**Exercise:**
Reproduce all lines of the listing below in which the word "from" occurs.
* Begin *
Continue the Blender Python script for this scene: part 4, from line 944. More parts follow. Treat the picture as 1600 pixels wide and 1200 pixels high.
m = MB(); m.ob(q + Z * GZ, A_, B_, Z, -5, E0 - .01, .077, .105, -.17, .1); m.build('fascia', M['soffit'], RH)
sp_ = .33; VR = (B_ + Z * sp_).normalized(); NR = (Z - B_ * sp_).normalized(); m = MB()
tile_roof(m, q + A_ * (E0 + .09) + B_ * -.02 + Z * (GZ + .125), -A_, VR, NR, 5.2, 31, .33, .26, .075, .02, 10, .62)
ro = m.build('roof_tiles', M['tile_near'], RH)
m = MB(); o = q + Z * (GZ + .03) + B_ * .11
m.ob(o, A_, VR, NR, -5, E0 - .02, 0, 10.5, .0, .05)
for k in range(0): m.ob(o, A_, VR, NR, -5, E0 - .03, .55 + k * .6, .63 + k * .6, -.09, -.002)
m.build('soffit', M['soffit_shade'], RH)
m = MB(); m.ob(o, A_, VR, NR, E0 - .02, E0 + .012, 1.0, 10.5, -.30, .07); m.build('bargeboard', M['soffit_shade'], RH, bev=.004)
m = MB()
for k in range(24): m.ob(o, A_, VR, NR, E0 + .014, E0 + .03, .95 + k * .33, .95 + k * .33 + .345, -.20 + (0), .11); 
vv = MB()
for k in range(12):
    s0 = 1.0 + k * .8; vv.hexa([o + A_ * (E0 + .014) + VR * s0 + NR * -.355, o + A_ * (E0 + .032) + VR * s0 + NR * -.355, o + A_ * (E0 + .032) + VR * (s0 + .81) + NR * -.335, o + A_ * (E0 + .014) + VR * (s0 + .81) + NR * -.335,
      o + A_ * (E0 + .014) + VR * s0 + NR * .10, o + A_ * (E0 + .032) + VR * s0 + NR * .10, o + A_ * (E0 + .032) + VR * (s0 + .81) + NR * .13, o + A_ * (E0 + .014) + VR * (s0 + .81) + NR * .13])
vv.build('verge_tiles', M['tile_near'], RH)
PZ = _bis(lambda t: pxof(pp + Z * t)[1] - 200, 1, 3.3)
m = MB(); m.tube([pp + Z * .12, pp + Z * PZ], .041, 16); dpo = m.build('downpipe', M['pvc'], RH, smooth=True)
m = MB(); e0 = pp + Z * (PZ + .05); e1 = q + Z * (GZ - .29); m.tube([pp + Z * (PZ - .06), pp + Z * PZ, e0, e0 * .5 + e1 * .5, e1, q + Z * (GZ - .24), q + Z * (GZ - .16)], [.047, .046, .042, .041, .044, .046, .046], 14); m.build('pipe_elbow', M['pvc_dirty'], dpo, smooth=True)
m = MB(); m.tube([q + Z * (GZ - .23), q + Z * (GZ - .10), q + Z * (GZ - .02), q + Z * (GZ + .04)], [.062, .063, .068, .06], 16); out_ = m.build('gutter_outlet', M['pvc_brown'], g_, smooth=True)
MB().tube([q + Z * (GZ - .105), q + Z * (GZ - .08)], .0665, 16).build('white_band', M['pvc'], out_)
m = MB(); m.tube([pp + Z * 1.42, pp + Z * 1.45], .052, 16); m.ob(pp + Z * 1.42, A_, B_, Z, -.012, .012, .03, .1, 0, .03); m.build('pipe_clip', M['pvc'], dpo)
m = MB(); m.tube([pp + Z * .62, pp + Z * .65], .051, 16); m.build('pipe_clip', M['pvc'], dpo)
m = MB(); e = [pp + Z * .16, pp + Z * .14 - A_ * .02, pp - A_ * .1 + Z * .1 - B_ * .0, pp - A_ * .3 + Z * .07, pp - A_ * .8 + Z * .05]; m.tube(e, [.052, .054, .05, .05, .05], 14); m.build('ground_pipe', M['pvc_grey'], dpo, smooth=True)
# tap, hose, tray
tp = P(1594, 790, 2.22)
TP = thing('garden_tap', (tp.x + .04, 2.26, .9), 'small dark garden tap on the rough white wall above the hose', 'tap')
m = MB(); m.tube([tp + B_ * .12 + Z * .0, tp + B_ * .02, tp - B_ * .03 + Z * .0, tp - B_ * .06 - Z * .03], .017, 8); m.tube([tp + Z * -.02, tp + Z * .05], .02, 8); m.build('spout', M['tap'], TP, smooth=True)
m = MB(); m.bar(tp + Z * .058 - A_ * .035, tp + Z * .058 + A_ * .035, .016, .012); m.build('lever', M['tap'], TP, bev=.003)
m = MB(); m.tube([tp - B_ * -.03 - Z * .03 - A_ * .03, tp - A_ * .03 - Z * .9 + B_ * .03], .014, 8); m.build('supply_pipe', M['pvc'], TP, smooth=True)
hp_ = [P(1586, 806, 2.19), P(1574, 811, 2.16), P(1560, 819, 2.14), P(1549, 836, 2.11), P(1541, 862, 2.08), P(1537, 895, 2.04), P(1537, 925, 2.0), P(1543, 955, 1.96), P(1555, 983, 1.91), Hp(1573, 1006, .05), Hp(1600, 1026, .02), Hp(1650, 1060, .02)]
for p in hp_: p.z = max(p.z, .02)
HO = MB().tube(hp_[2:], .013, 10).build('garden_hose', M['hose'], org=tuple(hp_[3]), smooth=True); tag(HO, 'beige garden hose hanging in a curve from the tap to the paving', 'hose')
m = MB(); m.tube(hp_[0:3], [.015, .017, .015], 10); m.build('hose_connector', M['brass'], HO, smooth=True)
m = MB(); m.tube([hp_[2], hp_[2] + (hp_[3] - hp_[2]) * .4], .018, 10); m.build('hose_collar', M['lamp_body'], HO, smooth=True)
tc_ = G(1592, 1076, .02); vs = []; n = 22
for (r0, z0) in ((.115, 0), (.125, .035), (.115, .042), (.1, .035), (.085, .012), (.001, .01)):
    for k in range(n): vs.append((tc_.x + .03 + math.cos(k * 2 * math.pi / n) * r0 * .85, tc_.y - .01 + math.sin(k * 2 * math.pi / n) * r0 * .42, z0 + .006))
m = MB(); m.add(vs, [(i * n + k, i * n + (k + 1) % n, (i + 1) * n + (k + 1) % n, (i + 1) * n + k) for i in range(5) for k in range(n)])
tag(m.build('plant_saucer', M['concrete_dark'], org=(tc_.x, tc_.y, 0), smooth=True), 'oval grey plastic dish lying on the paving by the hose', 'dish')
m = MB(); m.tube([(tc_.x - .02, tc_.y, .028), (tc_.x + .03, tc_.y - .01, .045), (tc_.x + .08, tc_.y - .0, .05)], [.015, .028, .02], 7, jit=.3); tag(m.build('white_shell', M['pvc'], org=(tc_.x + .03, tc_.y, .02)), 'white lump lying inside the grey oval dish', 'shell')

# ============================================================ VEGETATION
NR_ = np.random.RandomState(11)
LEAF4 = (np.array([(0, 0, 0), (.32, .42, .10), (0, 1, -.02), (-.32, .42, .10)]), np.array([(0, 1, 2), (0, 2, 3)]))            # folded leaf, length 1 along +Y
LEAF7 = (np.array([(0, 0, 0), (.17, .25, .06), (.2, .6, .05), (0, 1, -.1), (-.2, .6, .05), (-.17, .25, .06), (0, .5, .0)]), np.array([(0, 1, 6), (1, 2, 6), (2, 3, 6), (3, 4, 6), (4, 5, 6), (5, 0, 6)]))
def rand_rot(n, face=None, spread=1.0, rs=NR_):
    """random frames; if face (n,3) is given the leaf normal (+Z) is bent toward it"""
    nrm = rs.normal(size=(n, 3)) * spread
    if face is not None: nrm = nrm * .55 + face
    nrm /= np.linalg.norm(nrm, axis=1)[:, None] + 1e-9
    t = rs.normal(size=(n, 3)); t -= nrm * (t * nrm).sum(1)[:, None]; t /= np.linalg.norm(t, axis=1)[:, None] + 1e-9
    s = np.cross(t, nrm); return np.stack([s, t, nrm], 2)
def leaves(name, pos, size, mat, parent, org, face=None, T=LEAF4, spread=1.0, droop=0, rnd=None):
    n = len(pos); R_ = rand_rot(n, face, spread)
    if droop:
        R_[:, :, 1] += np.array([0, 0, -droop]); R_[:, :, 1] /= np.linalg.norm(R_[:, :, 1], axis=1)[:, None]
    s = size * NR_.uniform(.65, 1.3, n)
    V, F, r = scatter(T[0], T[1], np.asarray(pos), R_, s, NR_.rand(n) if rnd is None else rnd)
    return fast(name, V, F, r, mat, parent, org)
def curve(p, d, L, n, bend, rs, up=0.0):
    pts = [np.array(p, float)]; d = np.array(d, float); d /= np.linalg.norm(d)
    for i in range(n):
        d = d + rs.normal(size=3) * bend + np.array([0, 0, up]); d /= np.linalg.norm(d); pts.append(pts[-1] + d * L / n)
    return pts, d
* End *
**Reply:**
Continue the Blender Python script for this scene: part 4, from line 944. More parts follow. Treat the picture as 1600 pixels wide and 1200 pixels high.
HO = MB().tube(hp_[2:], .013, 10).build('garden_hose', M['hose'], org=tuple(hp_[3]), smooth=True); tag(HO, 'beige garden hose hanging in a curve from the tap to the paving', 'hose')